Making a movie that entertains and ­enlightens in the same breath? "It looks easy," Viggo Mortensen says. "But it's very difficult." The actor, famed for playing ­Aragorn in The Lord of the Rings, is talking about Green Book, the new film by Peter Farrelly about a real-life ­African-American concert pianist and his racist Italian-American driver, touring the divided Deep South in the 1960s. The film won the People's Choice Award when it had its premiere at the Toronto International Film Festival in September, and it has been picking up prizes wherever it has played since.

"I think it's a refreshing way to deal with important issues without making a 'message' movie," says Mortensen, who plays the streetwise Tony Lip opposite Mahershala Ali's classically educated Dr Don Shirley. Better known for his gross-out comedies such as Dumb and Dumber, Farrelly calls it a classic odd-couple story. "Those guys came from completely the opposite ends of the spectrum: black concert pianist, five doctorates; Italian bouncer, sixth-grade education and racist." Put them in a car together for an extended journey and "there's either going to be an explosion or they're going to come together. Or both."
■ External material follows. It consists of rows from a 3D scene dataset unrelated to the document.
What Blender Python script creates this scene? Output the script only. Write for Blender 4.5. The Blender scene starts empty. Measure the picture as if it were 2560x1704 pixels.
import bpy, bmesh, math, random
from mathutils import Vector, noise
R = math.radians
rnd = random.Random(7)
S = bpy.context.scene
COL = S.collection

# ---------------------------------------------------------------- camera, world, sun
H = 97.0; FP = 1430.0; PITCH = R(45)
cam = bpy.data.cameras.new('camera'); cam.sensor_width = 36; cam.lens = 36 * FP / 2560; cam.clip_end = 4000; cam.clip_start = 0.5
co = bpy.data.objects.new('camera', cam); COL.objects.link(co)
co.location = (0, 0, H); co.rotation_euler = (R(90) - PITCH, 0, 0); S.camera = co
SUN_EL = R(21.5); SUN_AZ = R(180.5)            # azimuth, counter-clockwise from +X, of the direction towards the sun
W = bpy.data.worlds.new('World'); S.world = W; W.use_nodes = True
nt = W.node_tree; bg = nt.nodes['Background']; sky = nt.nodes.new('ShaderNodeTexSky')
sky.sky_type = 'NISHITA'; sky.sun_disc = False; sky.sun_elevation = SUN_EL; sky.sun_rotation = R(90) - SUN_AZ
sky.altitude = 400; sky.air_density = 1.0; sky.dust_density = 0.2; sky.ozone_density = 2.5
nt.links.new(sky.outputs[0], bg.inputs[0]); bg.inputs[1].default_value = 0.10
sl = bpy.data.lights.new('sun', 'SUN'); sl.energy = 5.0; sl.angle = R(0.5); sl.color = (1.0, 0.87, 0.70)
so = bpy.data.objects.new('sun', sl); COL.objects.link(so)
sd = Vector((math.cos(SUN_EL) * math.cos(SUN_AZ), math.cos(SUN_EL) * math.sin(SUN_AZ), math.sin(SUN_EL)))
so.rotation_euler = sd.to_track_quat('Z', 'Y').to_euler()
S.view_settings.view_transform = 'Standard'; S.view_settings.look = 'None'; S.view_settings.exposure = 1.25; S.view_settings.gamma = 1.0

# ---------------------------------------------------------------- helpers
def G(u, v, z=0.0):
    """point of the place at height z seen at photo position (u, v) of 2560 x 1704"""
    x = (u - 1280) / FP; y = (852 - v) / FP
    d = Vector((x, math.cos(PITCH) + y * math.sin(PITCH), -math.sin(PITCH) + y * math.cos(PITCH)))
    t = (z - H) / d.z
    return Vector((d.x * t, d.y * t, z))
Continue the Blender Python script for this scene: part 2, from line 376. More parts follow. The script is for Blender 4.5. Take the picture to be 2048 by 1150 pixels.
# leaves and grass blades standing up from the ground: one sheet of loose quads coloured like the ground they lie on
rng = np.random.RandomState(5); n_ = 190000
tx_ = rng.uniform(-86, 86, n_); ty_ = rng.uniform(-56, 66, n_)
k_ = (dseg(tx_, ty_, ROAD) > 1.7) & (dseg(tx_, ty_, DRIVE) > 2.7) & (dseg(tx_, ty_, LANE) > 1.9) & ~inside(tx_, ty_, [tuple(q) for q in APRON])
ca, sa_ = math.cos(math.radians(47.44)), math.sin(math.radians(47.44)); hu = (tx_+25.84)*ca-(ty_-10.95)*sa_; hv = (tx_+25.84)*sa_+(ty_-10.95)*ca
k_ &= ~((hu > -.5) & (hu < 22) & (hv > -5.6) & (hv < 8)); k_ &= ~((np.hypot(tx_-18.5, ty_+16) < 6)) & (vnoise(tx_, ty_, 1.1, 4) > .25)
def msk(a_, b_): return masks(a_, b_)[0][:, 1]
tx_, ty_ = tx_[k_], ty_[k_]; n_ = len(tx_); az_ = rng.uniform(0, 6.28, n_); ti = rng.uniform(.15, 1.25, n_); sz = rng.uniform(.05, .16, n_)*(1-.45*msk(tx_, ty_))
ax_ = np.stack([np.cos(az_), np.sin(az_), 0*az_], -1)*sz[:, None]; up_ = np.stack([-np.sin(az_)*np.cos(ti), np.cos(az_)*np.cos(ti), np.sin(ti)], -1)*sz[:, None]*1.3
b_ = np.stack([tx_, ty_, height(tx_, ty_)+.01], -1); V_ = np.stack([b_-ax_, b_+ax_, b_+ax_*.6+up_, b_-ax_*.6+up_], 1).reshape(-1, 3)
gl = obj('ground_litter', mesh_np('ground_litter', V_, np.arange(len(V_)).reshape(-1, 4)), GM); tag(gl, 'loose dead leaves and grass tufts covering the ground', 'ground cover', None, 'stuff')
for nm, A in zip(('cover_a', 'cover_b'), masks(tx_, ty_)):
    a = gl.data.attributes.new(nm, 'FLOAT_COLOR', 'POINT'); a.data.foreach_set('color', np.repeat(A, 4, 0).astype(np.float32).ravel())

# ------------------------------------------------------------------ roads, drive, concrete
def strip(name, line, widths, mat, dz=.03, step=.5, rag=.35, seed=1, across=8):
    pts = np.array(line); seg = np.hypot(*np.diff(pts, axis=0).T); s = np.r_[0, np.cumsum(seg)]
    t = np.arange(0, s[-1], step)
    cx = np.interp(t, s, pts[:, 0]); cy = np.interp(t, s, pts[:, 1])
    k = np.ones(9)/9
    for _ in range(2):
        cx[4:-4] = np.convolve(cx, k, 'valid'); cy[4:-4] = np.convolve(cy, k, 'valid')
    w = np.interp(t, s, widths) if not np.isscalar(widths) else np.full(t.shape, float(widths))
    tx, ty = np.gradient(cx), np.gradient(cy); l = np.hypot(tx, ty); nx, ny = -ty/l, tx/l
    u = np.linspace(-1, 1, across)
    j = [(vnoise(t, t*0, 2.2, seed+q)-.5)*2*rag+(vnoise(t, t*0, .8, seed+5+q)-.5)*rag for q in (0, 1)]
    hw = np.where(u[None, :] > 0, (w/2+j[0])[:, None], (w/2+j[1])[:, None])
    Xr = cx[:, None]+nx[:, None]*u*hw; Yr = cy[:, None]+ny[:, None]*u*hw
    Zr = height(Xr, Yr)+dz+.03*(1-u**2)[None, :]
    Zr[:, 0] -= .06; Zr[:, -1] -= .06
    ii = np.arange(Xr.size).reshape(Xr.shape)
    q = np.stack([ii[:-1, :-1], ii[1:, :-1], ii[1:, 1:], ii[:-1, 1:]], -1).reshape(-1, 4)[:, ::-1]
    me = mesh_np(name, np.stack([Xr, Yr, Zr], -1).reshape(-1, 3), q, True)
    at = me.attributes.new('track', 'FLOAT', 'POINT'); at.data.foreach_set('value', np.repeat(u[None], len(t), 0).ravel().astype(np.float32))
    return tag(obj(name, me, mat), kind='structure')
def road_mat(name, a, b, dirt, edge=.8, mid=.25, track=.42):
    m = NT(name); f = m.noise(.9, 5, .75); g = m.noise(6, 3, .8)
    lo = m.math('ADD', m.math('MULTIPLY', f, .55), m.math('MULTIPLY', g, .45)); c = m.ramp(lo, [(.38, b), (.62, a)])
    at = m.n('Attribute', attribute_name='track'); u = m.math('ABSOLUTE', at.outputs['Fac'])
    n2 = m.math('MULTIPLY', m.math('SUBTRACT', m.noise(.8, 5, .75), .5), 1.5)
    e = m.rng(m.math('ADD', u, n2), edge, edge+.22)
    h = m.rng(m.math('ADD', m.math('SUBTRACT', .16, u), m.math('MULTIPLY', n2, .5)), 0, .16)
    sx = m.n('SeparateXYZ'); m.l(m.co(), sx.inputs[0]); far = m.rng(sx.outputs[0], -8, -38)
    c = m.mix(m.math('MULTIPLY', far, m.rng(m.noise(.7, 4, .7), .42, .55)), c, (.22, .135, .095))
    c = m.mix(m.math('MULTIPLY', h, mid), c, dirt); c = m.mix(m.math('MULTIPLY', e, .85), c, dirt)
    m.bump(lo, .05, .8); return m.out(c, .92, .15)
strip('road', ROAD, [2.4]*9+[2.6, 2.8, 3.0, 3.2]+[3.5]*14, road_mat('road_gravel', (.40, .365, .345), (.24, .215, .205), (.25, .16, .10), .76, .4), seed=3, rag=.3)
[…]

As the pair travel through the segregated South, Tony comes to see up close a distasteful world where black people were made to use toilets outside and couldn't even try on clothes they were buying in shops. "In 1962, there is very little debate," Mortensen says. "This is the way it was. These were the problems and the way people spoke to each other at the time." The title even refers to a guide, The Negro Motorist Green Book, available to African-Americans travelling through the region, giving advice on which motels were safe to stay in.